Ardour is known to compile and run on Arch (Linux) with gcc-9.2 (except some issues with waf python2/3), however with a sub-standard GUI, and user-experience as well as some subtle bugs if you use Arch-Linux provided libs as-is without customizing them. You’re also on your own there. We hand-pick libs for a reason.

However I don’t know about msys2.

Edit: This ties in with your earlier criticism


Ardour devs contribute to many of those libraries and it’d be a shame if they’d be Ardour only. Ardour benefits significantly from GPL tools and libraries and would not exist were it not for the many projects to build upon.

That’s right. Plus, mingw is a subset of gcc. So, I don’t expect it works same like in Arch Linux. Probably a cross-compile from Arch would work better. But anyway
 that’s what msys2 is, and I can definitely compile Ardour.

Ok time to clarify a few things, x42 already mentioned his post came in after the lock because he is an admin and had already drafted it.

I locked the previous thread for all users. The only people able to post in it were moderators and admins.
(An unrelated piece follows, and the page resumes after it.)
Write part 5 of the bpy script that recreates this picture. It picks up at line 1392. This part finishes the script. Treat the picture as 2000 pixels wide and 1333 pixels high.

I did this because it degraded to personal attacks quickly. Had I been around I might have done the same to this thread earlier, but as I am just now seeing this and it has recovered into somewhat useful technical discussion again, I may let it go for a bit and see how it goes. Obviously I shouldn’t even need to say this but I (Or any moderator) can close this thread as well if we feel it is not in the spirit of these forums. This serves as yet another fair warning for any conversations happening.

Ardour 6 at this time had no business being discussed on these forums and discussion about issues with it will likely result in a thread being closed, hidden, deleted, etc. as determined appropriate by the moderator at the time. This was clarified repeatedly in the past and is a long standing tradition in this community that we do not discuss major revisions before they are in a state to be publicly tested (Typically at least Beta testing). This prevents flat out wrong information from being disseminated in what is essentially an eternal record that is the internet that others might then when searching for issues that actually exist but may not have anything to do with issues that come up during testing.

Likewise there should be no expectation of support for any paths/choices/etc. taken trying to use Ardour in a way that is not expected. For instance compiling it on Windows native is going to involve some work and should only be attempted by those willing to put in that work and with the knowledge to do it themselves with the full understanding they are on their own.

This support also applies when discussing building with non-standard libs, etc. And realistically official support shouldn’t be expected outside of the official packages. Community support is always welcome of course, and if multiple people wish to discuss the technicalities they are welcome to, but at some point we may ask it not to happen here and instead happen over IRC or in a different forum to help keep this forum focused more on the software as designed and written and existing.

Ok, all clear. My intent was just to see if there was anybody interested in my path. And if something useful comes out, it may enrich the Ardour code too and open up new possibilities.